I never became an engineer, but my father’s influence meant that I could work comfortably with engineers and scientists as a technical writer and editor. I have a hunger for understanding things, and I’m not shy about asking questions, proposing hypotheses, and sticking my fingers where they don’t belong. I am the son of a mechanical engineer and damned proud of it.
1. Not very good poetry. I remember one verse about an airplane crash, which ended: “… take the crankshaft out of the small of my back, and build up the engine again.”
2. My grandfather was a civil engineer. He poured the concrete for the dome at the Massachusetts Institute of Technology and, according to family legend, helped work out the stress tables for prestressed concrete.

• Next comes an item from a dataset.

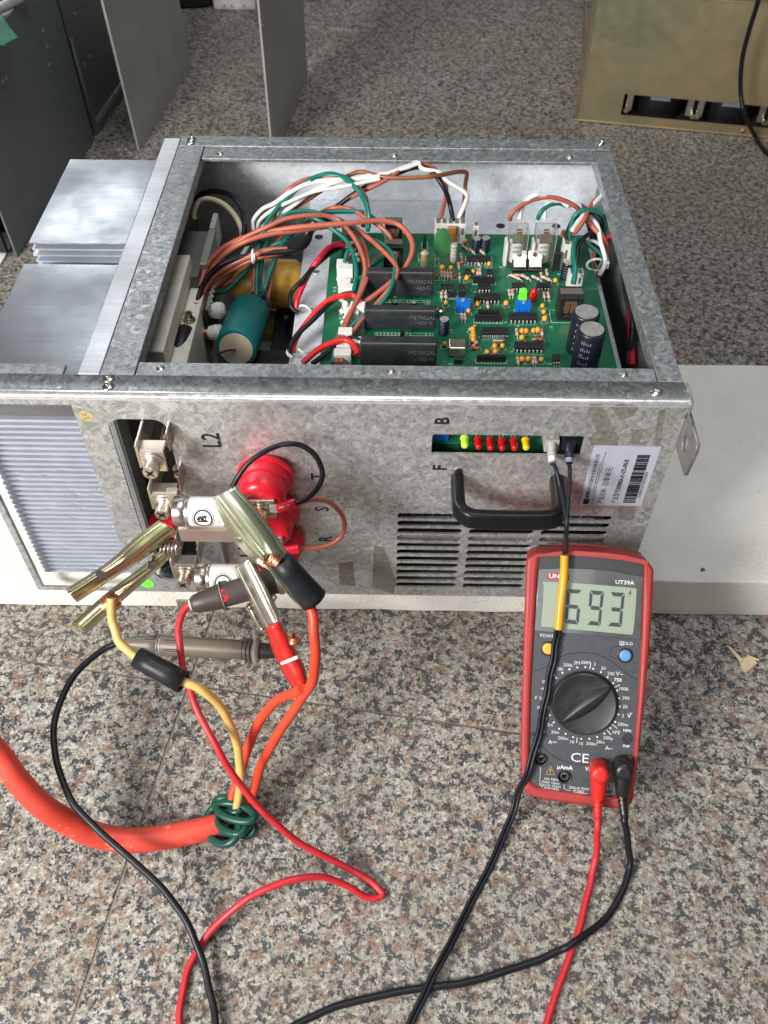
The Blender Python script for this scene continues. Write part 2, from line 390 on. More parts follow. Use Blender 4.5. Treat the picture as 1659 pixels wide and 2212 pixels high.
def text_mesh(items, name, mat, parent, **tags):
    """items = (string, size, matrix, align, xscale): all lettering of one print joined to one mesh"""
    V = []; Fc = []
    for it in items:
        s, size, T = it[:3]; al = it[3] if len(it) > 3 else 'CENTER'; xs = it[4] if len(it) > 4 else 1.; off = it[5] if len(it) > 5 else 0
        cu = bpy.data.curves.new('t', 'FONT'); cu.body = s; cu.size = size; cu.align_x = al; cu.align_y = 'CENTER'; cu.extrude = .00006; cu.offset = off
        cu.resolution_u = 2
        ob = bpy.data.objects.new('t', cu); me = bpy.data.meshes.new_from_object(ob); bpy.data.objects.remove(ob)
        n = len(V); T2 = T @ Matrix.Diagonal((xs, 1, 1, 1))
        V += [tuple(T2 @ v.co) for v in me.vertices]; Fc += [[n + i for i in p.vertices] for p in me.polygons]
        bpy.data.meshes.remove(me)
    me = bpy.data.meshes.new(name); me.from_pydata(V, [], Fc); me.materials.append(M[mat])
    o = bpy.data.objects.new(name, me); COL.objects.link(o); o.parent = parent; o['kind'] = 'stuff'
    for k, v in tags.items(): o[k] = v
    return o
def rrect(x0, x1, y0, y1, r, n=5):
    r = min(r, (x1 - x0) / 2 - 1e-5, (y1 - y0) / 2 - 1e-5)
    out = []
    for cx, cy, a0 in ((x1 - r, y1 - r, 0), (x0 + r, y1 - r, 90), (x0 + r, y0 + r, 180), (x1 - r, y0 + r, 270)):
        for i in range(n + 1):
            a = math.radians(a0 + 90 * i / n); out.append((cx + r * math.cos(a), cy + r * math.sin(a)))
    return out
def circ(cx, cy, r, n=20, ry=None): return [(cx + r * math.cos(2 * math.pi * i / n), cy + (ry or r) * math.sin(2 * math.pi * i / n)) for i in range(n)]
# a frame whose local xy plane is the world xz plane seen from the front (local z = towards the viewer)
def front(y): return Matrix(((1, 0, 0, 0), (0, 0, -1, y), (0, 1, 0, 0), (0, 0, 0, 1)))
def top(z): return Matrix.Translation((0, 0, z))
def pathpx(mp, pts, zs, key='z'):
    """pixel path -> 3D; zs = heights at even stations along the path, interpolated"""
    n = len(pts); out = []
    for i, p in enumerate(pts):
        t = i / (n - 1) * (len(zs) - 1); a = min(int(t), len(zs) - 2); val = zs[a] + (zs[a + 1] - zs[a]) * (t - a)
        u, v = mp(*p) if mp else p
        out.append(at(u, v, **{key: val}))
    return out

# ================================================================== FLOOR
floor = MB().box(-6, 6, -5, 7, -.05, -.0012, 'grout').build('floor', kind='structure')
ta = math.radians(-8.3); tile = None
for i in range(-3, 3):
    for j in range(-2, 4):
        if tile is None:
            tb = MB(); g = .0008; tb.box(g, .6 - g, g - .6, -g, -.02, 0, 'granite')
            tile = tb.build('granite_tile', floor, bevel=.0008); t = tile
        else:
            t = tile.copy(); COL.objects.link(t); t.parent = floor
        t.rotation_euler = (0, 0, ta)
        ox, oy = i * .6 + (0, 0, 0, 0, .27, .27)[j + 2], j * .6
        t.location = (-.1465 + ox * math.cos(ta) - oy * math.sin(ta), -.0510 + ox * math.sin(ta) + oy * math.cos(ta), random.uniform(-.0004, .0003) if (i, j) != (0, 0) else 0)

# foam slab
FT = .044
fb = MB()
nx = 40; fr = []; bk = []
poly = [(-.55 + i * 1.2 / nx, .0168 + random.uniform(-.0007, .0007)) for i in range(nx + 1)] + [(.65 - i * 1.2 / nx, .268 + random.uniform(-.0006, .0006)) for i in range(nx + 1)]
fb.prism(poly, .0005, FT - .0004, 'foam')
foam = fb.build('foam_sheet', bevel=.0012, label='thick white foam slab lying on the granite floor under the open metal power unit', category='foam sheet')
bt = MB().prism([at(1517 + 6 * math.cos(a) * s_, 1232 + 4 * math.sin(a) * s_, z=FT).to_2d()[:] for a, s_ in [(i * 1.05, (1, .5, .9, .6, 1, .7)[i]) for i in range(6)]], FT, FT + .0012, 'speck')
bt.build('debris_crumb', label='tiny dark crumb of debris on the white foam right of the multimeter', category='debris')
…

He was also an inveterate hobbyist who explored beekeeping, pigeon racing, and winemaking—and that’s surely where my father picked up his lifelong involvement in hobbies, because his father always had him work on these projects—usually the hard and dirty labor. But where my grandfather had a heavy hand, my father had a much lighter touch—probably in reaction to his own boyhood.

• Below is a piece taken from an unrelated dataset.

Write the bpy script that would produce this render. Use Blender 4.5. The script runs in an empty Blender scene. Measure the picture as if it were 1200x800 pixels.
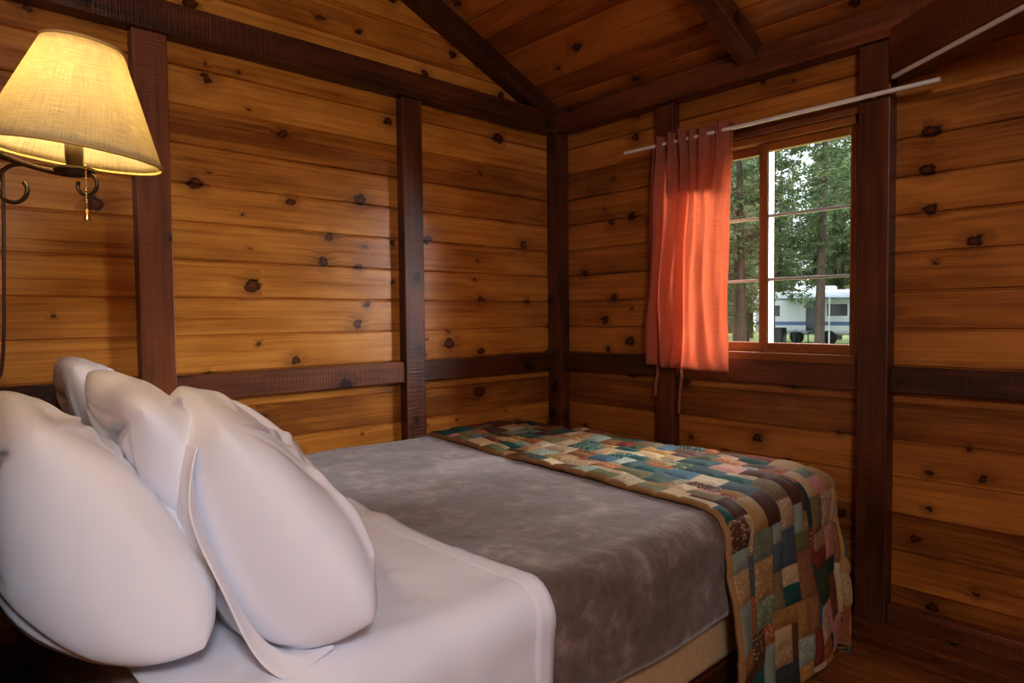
import bpy, math, random
from mathutils import Vector, Matrix, noise
random.seed(7)
S = bpy.context.scene
V = Vector

# ------------------------------------------------------------------ helpers
def new_obj(name, verts, faces, mats=None, uvs=None, smooth=False, parent=None, fm=None):
    me = bpy.data.meshes.new(name)
    me.from_pydata([tuple(v) for v in verts], [], faces)
    if uvs is not None:
        l = me.uv_layers.new(name="UVMap")
        i = 0
        for f in faces:
            for k in f:
                l.data[i].uv = uvs[k]
                i += 1
    if mats:
        for m in (mats if isinstance(mats, list) else [mats]):
            me.materials.append(m)
    if fm:
        for p, m in zip(me.polygons, fm): p.material_index = m
    if smooth:
        for p in me.polygons: p.use_smooth = True
    me.update()
    o = bpy.data.objects.new(name, me)
    S.collection.objects.link(o)
    if parent: o.parent = parent
    return o

def empty(name, loc=(0,0,0)):
    o = bpy.data.objects.new(name, None)
    S.collection.objects.link(o)
    return o

def box(name, x0,x1,y0,y1,z0,z1, mat, bevel=0.004, parent=None, M=None, seg=2):
    vs = [V((x,y,z)) for x in (x0,x1) for y in (y0,y1) for z in (z0,z1)]
    fs = [(0,1,3,2),(4,6,7,5),(0,4,5,1),(2,3,7,6),(0,2,6,4),(1,5,7,3)]
    d = [x1-x0,y1-y0,z1-z0]; ax = d.index(max(d)); ot=[i for i in range(3) if i!=ax]
    so = random.random()*5
    cuv = []
    for f in fs:
        for k in f:
            v = vs[k]; cuv.append((v[ax]+so, v[ot[0]]+v[ot[1]]*1.0+so))
    if M: vs=[M@v for v in vs]
    me = bpy.data.meshes.new(name)
    me.from_pydata([tuple(v) for v in vs],[],fs)
    l = me.uv_layers.new(name="UVMap")
    for i,u in enumerate(cuv): l.data[i].uv=u
    me.materials.append(mat)
    o = bpy.data.objects.new(name, me); S.collection.objects.link(o)
    if bevel:
        b=o.modifiers.new("b",'BEVEL'); b.width=bevel; b.segments=seg
        b.limit_method='ANGLE'
    if parent: o.parent=parent
    return o

def tube(name, pts, r, mat, parent=None, closed=False, res=3, spline='NURBS'):
    c = bpy.data.curves.new(name,'CURVE'); c.dimensions='3D'
    c.bevel_depth=r; c.bevel_resolution=res; c.use_fill_caps=True
    s=c.splines.new(spline); s.points.add(len(pts)-1)
    for p,q in zip(s.points,pts): p.co=(q[0],q[1],q[2],1)
    if spline=='NURBS': s.order_u=3; s.use_endpoint_u=True
    s.use_cyclic_u=closed
    c.materials.append(mat)
    o=bpy.data.objects.new(name,c); S.collection.objects.link(o)
    if parent: o.parent=parent
    return o

def lathe(name, prof, mat, loc=(0,0,0), n=48, parent=None, smooth=True):
    vs=[];fs=[]
    for (r,z) in prof:
        for i in range(n):
            a=2*math.pi*i/n
            vs.append((loc[0]+r*math.cos(a),loc[1]+r*math.sin(a),loc[2]+z))
    for j in range(len(prof)-1):
        for i in range(n):
            k=(i+1)%n
            fs.append((j*n+i,j*n+k,(j+1)*n+k,(j+1)*n+i))
    return new_obj(name,vs,fs,mat,None,smooth,parent)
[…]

3. One of our family’s extended boating trips took us up the Hudson River to Lake Champlain in a tiny, 26-foot cabin cruiser built on a Steelcraft launch. This was in the year 1954, when hurricane Carol swept up the East Coast. That storm was responsible for knocking down the steeple of Old North Church in Boston, but its effects were felt further away in the Hudson Valley. We were on the lake that day, in hurricane winds and waves twenty feet high. My father and mother fought the storm all the way down the lake and anchored in the lee of Fort Ticonderoga. I stayed awake through the whole experience—holding the cabin door closed against buffeting winds—and I believe I understood at some level, and at the age of six years old, how close to death we came that day. Thinking back on it, since then I’ve not been afraid of much, either. For that, I also credit my father’s influence.

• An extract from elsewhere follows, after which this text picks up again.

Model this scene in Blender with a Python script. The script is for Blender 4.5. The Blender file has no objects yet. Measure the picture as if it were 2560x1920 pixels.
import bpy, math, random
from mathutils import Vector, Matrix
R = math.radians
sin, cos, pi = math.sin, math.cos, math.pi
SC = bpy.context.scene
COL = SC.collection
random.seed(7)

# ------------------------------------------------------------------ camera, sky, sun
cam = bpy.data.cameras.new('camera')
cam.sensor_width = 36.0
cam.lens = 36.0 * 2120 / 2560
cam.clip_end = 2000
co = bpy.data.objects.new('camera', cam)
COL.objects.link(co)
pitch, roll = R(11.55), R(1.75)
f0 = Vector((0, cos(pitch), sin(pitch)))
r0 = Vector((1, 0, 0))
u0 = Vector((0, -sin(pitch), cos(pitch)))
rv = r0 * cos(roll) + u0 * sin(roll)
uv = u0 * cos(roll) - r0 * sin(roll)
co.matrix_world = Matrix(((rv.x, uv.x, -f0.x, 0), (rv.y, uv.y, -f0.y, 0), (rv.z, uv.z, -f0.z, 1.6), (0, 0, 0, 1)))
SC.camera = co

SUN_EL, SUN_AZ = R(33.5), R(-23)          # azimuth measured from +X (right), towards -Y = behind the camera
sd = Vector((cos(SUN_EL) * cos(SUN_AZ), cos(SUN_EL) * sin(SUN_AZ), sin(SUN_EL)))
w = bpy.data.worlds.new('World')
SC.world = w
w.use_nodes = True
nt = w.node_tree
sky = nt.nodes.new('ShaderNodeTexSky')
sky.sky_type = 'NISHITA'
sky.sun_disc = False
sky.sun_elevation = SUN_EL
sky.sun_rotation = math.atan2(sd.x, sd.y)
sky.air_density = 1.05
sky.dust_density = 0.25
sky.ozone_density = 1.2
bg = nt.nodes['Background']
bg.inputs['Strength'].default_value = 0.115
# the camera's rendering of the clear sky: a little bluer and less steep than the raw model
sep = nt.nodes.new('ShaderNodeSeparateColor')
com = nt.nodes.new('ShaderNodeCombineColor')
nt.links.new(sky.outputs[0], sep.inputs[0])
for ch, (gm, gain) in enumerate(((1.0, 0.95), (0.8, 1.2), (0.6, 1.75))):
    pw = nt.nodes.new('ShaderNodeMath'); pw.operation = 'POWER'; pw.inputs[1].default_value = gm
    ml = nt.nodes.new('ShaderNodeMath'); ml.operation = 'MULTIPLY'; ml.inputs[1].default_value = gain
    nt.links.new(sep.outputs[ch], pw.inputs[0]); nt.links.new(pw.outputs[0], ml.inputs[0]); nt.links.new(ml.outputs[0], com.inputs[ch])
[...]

4. To this day, I tend to misspeak my numbers. Perhaps that’s because my mind gets confused by the fact that most amounts can be phrased in different words but mean the same thing: $4,600 can be called “four thousand, six hundred dollars” or “forty-six hundred dollars.” If I think about it, I really do understand the amounts involved. But in casual talk I’m just as likely to call $46,000 “four thousand dollars” as “forty thousand.” Just no feeling for numbers at all, and even less for orders of magnitude. But I do admire math, even if I can’t operate it. I was terrible at music lessons and the mathematical relationships between notes and chords, too—although I love to listen to music and respond to a chord change as an emotional experience.